(William McKinley) "Attorney and Counsellor at Law" Document Granting Him Admission to Practice Law in Ohio

$3,750.00

25th President. Impressive 8x10 document headed “The State of Ohio, Trumbull County”, granting future President William McKinley Jr. permission to practice law, in part:

Be it Remembered, That at a Term of the District Court, began and held at the Court House, in the town of Warren, in and for said County, on the 15th day of April, Anno Domini eighteen hundred and 67, Wm McKinley Jr.
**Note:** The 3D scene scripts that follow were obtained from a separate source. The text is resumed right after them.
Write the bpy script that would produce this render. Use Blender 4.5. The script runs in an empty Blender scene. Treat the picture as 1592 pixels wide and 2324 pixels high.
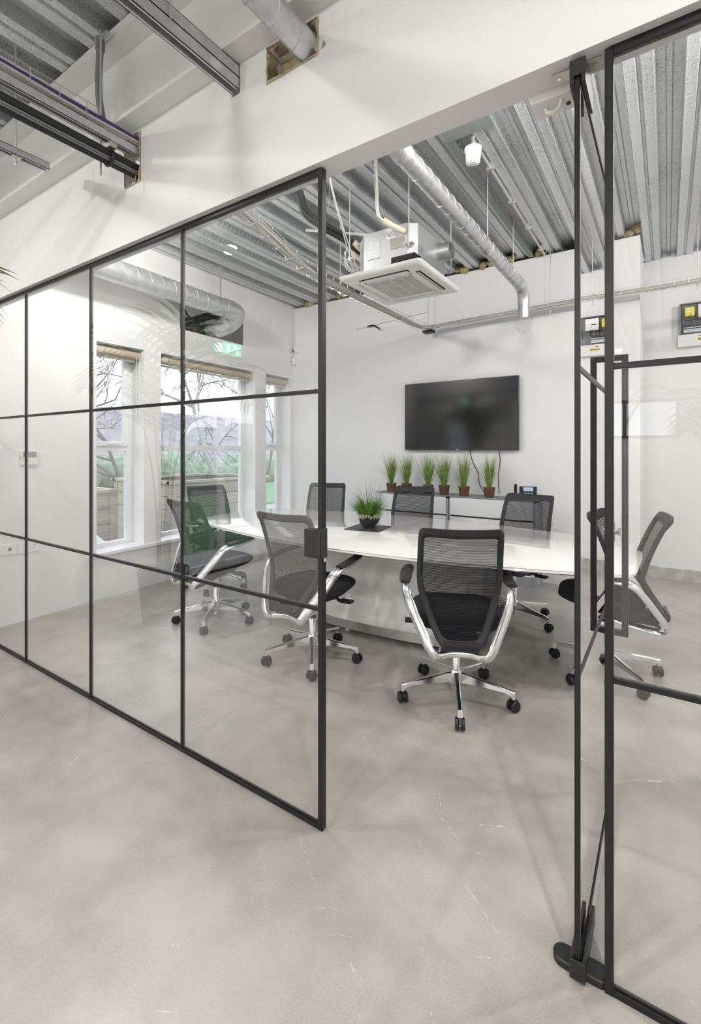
import bpy, math, random
from mathutils import Vector, Matrix, noise as mnoise
from math import sin, cos, pi, radians
random.seed(7)
SC = bpy.context.scene
COL = SC.collection

# ------------------------------------------------------------------ mesh builder
class MB:
    def __init__(s): s.v = []; s.f = []
    def add(s, vs, fs):
        o = len(s.v); s.v += [tuple(p) for p in vs]; s.f += [tuple(i + o for i in f) for f in fs]; return s
    def box(s, a, b, M=None):
        x0, y0, z0 = a; x1, y1, z1 = b
        vs = [Vector(p) for p in ((x0,y0,z0),(x1,y0,z0),(x1,y1,z0),(x0,y1,z0),(x0,y0,z1),(x1,y0,z1),(x1,y1,z1),(x0,y1,z1))]
        if M: vs = [M @ p for p in vs]
        return s.add(vs, [(0,3,2,1),(4,5,6,7),(0,1,5,4),(1,2,6,5),(2,3,7,6),(3,0,4,7)])
    def cbox(s, c, sz, M=None):
        h = [k / 2 for k in sz]
        return s.box([c[i]-h[i] for i in range(3)], [c[i]+h[i] for i in range(3)], M)
    def tube(s, pts, r, n=8, ry=None, up=(0,0,1), caps=True):
        pts = [Vector(p) for p in pts]; rr = r if isinstance(r, (list, tuple)) else [r]*len(pts)
        rings = []; up = Vector(up); prev = None
        for i, p in enumerate(pts):
            t = (pts[min(i+1, len(pts)-1)] - pts[max(i-1, 0)])
            t = t.normalized() if t.length > 1e-9 else Vector((0,0,1))
            if prev is None:
                a = up - t*up.dot(t)
                if a.length < .05: a = Vector((0,1,0)) - t*t.y
                if a.length < .05: a = Vector((1,0,0)) - t*t.x
            else: a = prev - t*prev.dot(t)
            a.normalize(); prev = a; b = t.cross(a)
            k = (ry / rr[0]) if ry else 1
            rings.append([p + a*cos(2*pi*j/n)*rr[i]*k + b*sin(2*pi*j/n)*rr[i] for j in range(n)])
        vs = [q for R in rings for q in R]; fs = []
        for i in range(len(pts)-1):
            for j in range(n):
                k2 = (j+1) % n
                fs.append((i*n+j, i*n+k2, (i+1)*n+k2, (i+1)*n+j))
        if caps: fs.append(tuple(reversed(range(n)))); fs.append(tuple((len(pts)-1)*n+j for j in range(n)))
        return s.add(vs, fs)
    def band(s, pts, w, h, side=None):     # rectangular section, width along side vector
        pts = [Vector(p) for p in pts]; vs = []; fs = []; m = len(pts)
        for i, p in enumerate(pts):
            t = (pts[min(i+1, m-1)] - pts[max(i-1, 0)]).normalized()
            sd = Vector(side) - t*Vector(side).dot(t); sd.normalize(); nn = t.cross(sd)
            for a, b in ((-1,-1),(1,-1),(1,1),(-1,1)): vs.append(p + sd*a*w/2 + nn*b*h/2)
        for i in range(m-1):
            for j in range(4): fs.append((i*4+j, i*4+(j+1)%4, (i+1)*4+(j+1)%4, (i+1)*4+j))
        fs.append((3,2,1,0)); fs.append(tuple((m-1)*4+j for j in range(4)))
        return s.add(vs, fs)
    def lathe(s, prof, n=24, M=None, cap=True):
        vs = []; fs = []; m = len(prof)
        for r, z in prof:
            for j in range(n): vs.append(Vector((r*cos(2*pi*j/n), r*sin(2*pi*j/n), z)))
        for i in range(m-1):
            for j in range(n): fs.append((i*n+j, i*n+(j+1)%n, (i+1)*n+(j+1)%n, (i+1)*n+j))
        if cap: fs.append(tuple(reversed(range(n)))); fs.append(tuple((m-1)*n+j for j in range(n)))
        if M: vs = [M @ p for p in vs]
        return s.add(vs, fs)
    def loft(s, loops, cap0=True, cap1=True):
        n = len(loops[0]); vs = [p for L in loops for p in L]; fs = []
        for i in range(len(loops)-1):
            for j in range(n): fs.append((i*n+j, i*n+(j+1)%n, (i+1)*n+(j+1)%n, (i+1)*n+j))
        if cap0: fs.append(tuple(reversed(range(n))))
        if cap1: fs.append(tuple((len(loops)-1)*n+j for j in range(n)))
        return s.add(vs, fs)
    def quad(s, *p): return s.add(p, [tuple(range(len(p)))])
    def mesh(s, name, smooth=.7):
        me = bpy.data.meshes.new(name); me.from_pydata(s.v, [], s.f); me.validate()
        if smooth:
            me.polygons.foreach_set('use_smooth', [True]*len(me.polygons)); me.set_sharp_from_angle(angle=smooth)
        me.update(); return me

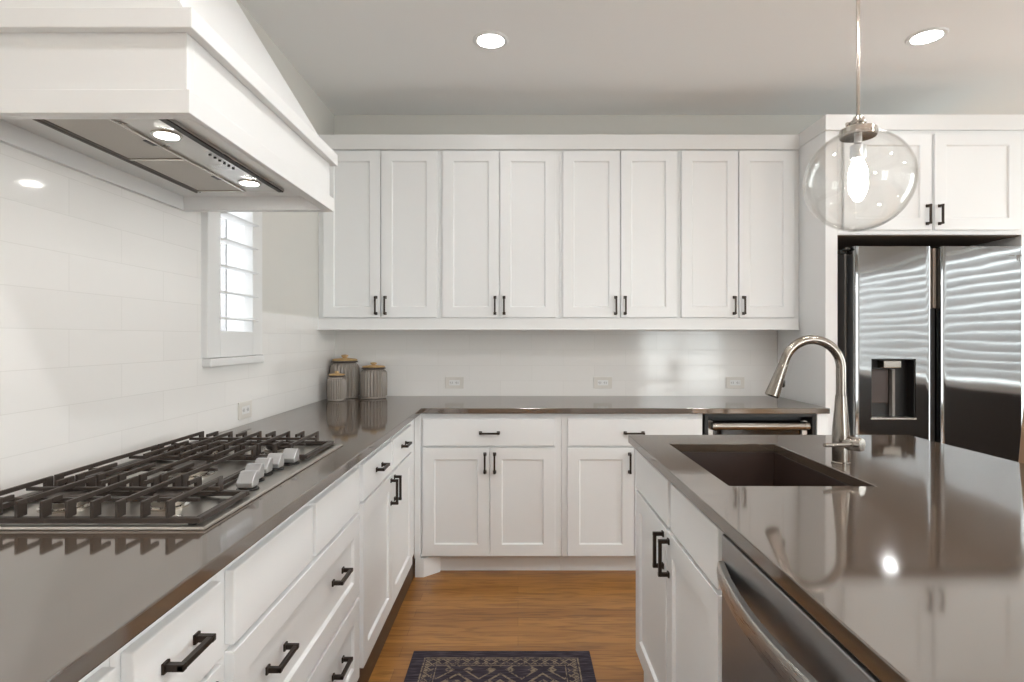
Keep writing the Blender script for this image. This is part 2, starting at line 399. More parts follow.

Esquire, was examined by sundry persons, learned in the law, and appointed by the Court for that purpose, and found qualified to practice as as ATTORNEY AND COUNSELLOR AT LAW: He thereupon appeared in open Court, and was duly sworn to support the Constitution of the United States, and also the Constitution of the State of Ohio…Whereupon is was ordered by the Court, that the said Wm. McKinley Jr. Esquire, be admitted to practice as an Attorney and Counsellor at Law, in the several Courts of Record of the State of Ohio…

The document is signed at bottom by the Clerk of the Court. Attractive Ohio District Court seal at lower left.

Two folds, small edge bite, otherwise nearly pristine condition.

The first such document from so early in the career of a future President that we have ever seen.

Born in 1843 in Niles, Ohio, William McKinley, Jr., grew up there, enrolled and studied briefly at Allegheny College, served for four years in the Union Army during the Civil War, and then served a year or so as an apprentice in the office of a Poland, Ohio, judge.  In fall 1866, McKinley, age 25, came to Albany, one of the leading cities in the United States at the time, to study the science of the law. At Albany Law School, he attended lectures by its three faculty members and studied closely the judicial decisions they cited.  In spring 1867, he returned to Canton, Ohio, to finish his preparation for the Ohio bar by reading law in an attorney's office, common practice at that time. 

After admission to the bar, he practiced privately and served as prosecutor in Stark County; he was defeated seeking reelection to that office after one term.  In 1876, McKinley, a Republican, was elected to the U.S. House of Representatives.  He was reelected numerous times and served, with one brief interruption, until he was defeated in 1890.  In 1891, he was elected Governor of Ohio, and he was reelected in 1893.  In 1896, after another brief period as a private citizen, McKinley received the Republican Party’s nomination and was elected President of the United States.  He was, with running mate Theodore Roosevelt, elected again in 1900. In September 1901, President McKinley was assassinated in Buffalo, N.Y.